Two sections in what is by far the character’s most important chapter were fundamentally the same. Their details were vastly different, sure, but their arcs, their conclusions were generally flowing along the same dotted lines. I’d say they were basically Rocky and Rocky II, if you follow. And given how no one ever really remembers that sequel with fondness, I simply couldn’t have that.

So, what to do?

Well, the first step was deciding what I wanted to keep from the current sections, what I figured was of actual, tangible value. Given the two were so similar, this was sort of easy: I opted to merge some details from the first with the overall body of the second. I think this strengthened both overall, while eliminating some content that could’ve easily been deemed “filler.” There were two losses from this, though: commentary on the generally unseen time before the narrative and the meet-cute between two protagonists. Both were left, blazing, on the cutting room floor. I inevitably gave the first up for dead with only a twitch of a look back, and introduced a slim-lined version of the latter in the following section, where its weight was more readily felt.

The second step was, of course, replacing that lost bit. It couldn’t just be slap-spackled with anything, mind. It needed to be something pivotal to the character, important to his relationships and conducive to the story as a whole. I bounced around ideas for awhile—

Side note time. I like writing words like “awhile” and “alright” and “anymore” (in particular instances) as one word, because we say them as one word. There’s no pause, no break, no nothing. Me, I think we’re already headed that way and though Word and many others too stuck in their old school ways to adapt to modern usage don’t like it, too damned bad. English is a constantly evolving language and no matter how much you may drag a foot, it will continue to be that. I mean, you don’t see people still writing “electronic mail” anymore, right? Right.

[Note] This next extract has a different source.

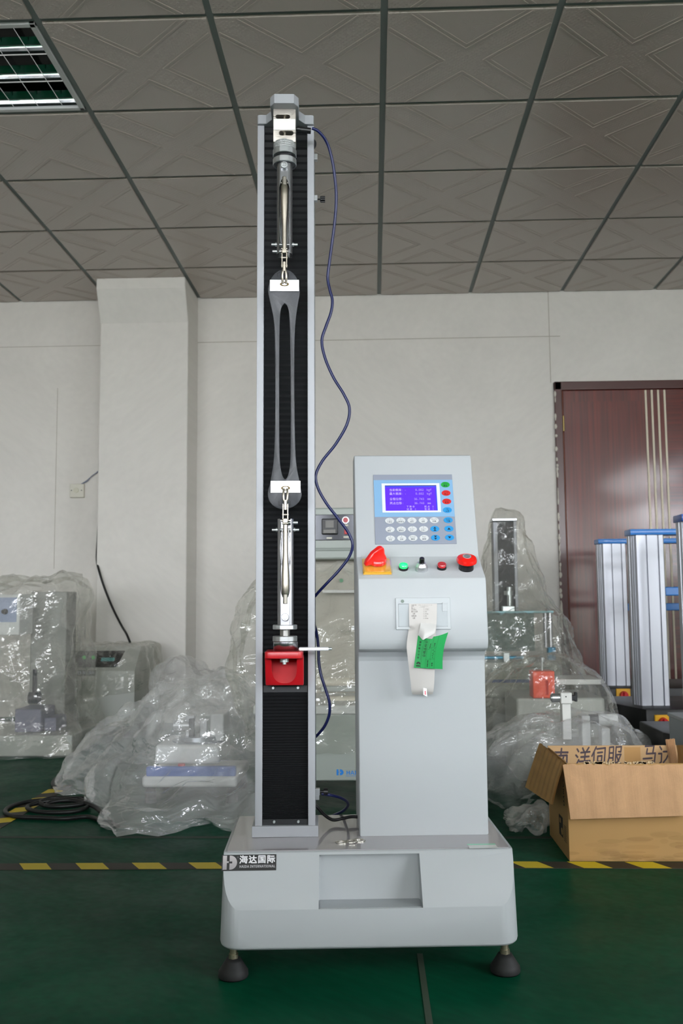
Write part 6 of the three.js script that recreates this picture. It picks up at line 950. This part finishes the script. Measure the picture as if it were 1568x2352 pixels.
  add('bottom', U(box(w - 2 * th, th, dp - 2 * th, w / 2, th / 2 + 0.001, -dp / 2)), mD, t);
  const at = (px, py, dep) => P(px, py, dep).sub(V3(x0, 0, -d));
  const flap = (name, a, b, c2, e, mat, bow = 0.004, rag = 0.002, seed = 1) => { const r = seeded(seed), rg = Array.from({ length: 60 }, () => (r() - 0.5) * rag); const g = sheet(20, 48, (u, v) => { const q = a.clone().lerp(b, u).lerp(e.clone().lerp(c2, u), v), n = b.clone().sub(a).cross(e.clone().sub(a)).normalize(); q.addScaledVector(n, bow * Math.sin(v * PI) * (0.6 + 0.4 * Math.sin(u * 5 + seed)) + 0.0012 * Math.sin(u * 40 + seed)); if (v < 0.02) q.y += rg[Math.round(u * 48)]; return q; }, 0.0045); const G = join(g); return add(name, planarUV(G, 1, 1, 'x', 'y'), mat, t); };
  flap('front_flap', at(1292, 1755, d - 0.003), at(1600, 1758, d - 0.003), at(1604, 1873, d - 0.045), at(1310, 1882, d - 0.045), mK, -0.004, 0.006, 2);
  flap('left_flap', at(1239, 1706, d + dp), at(1293, 1751, d + 0.002), at(1266, 1848, d - 0.005), at(1206, 1808, d + dp - 0.01), std(0xffffff, 0.8, 0, { map: kraftD }), -0.003, 0.004, 4);
  flap('back_flap', at(1531, 1700, d + dp - 0.012), at(1549, 1697, d + dp - 0.012), at(1556, 1753, d + dp - 0.012), at(1540, 1753, d + dp - 0.012), mK, 0.001, 0.004, 6);
  flap('right_flap', at(1552, 1712, d + dp - 0.03), at(1600, 1712, d + 0.05), at(1600, 1760, d + 0.05), at(1556, 1757, d + dp - 0.03), mD, 0.002, 0.003, 7);
  // ragged paper core where the top liner tore away
  const r = seeded(9), tuft = []; for (let i = 0; i < 46; i++) { const u = 0.05 + 0.3 * r(); tuft.push(box(0.004 + 0.006 * r(), 0.003 + 0.005 * r(), 0.004).rotateZ((r() - 0.5)).translate(0.02 + u * w * 1.4, h + 0.001 + 0.003 * r(), 0.001)); }
  add('torn_edge', tuft, std(0xcdb28c, 0.9), t);
}
renderer.render(scene, camera);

—based on hinted events I had developed in my notes but hadn’t explored on paper, and even contemplated building on another excerpt partially referenced earlier in the book. But none of those seemed right.

Then, like a bolt of lightning I was happily wearing sneakers for, it hit me. It was already there, already teased and referenced without anything anywhere near a spot of detail offered. And it was absolutely part of this character, part of his infamy, part of the driving force of the narrative. So, no shit Sherlock, why not explore that?

Surprising no one, I decided I would. But then I threw a whammy card into the rink and decided it’d be so much more fun to present the circumstances in an entirely different way than had been alluded to—a twisty turvy timey wimey version. After all, fables and legends, they’re only based on a fraction of truth, no? Passed on until they become something so much more. Why couldn’t the same be said here?

Before I could get started, I needed to do about a good, honest day of research. Not only find a suitable location—that came up pretty quickly, surprisingly, though I thought for a moment I’d have to completely retool my thinking—but also more visual and constructive details about said location and an appropriate timeframe in which this particular section could occur. Those in order, the “plan of attack” as it were proved simple to devise, and the payoff came even easier. Not only does this new section help paint a very different side of this protagonist, it helps shed a completely new light on a key relationship and another character’s mysterious past.

In other words, it’s oh so lovely. And it was a ton of fun to write, to delve back into the mindsets of these characters for an entirely new (at least, in terms of on the page) adventure. I’ve said it before, but it’s hard to let go of characters like this, ones I’ve toyed around with for the better part of two decades. They’re just so… so malleable. A few bit the dust here, sure, but I found myself asking, what does the future hold for the rest of these?

The answer? Absolutely unlimited possibilities.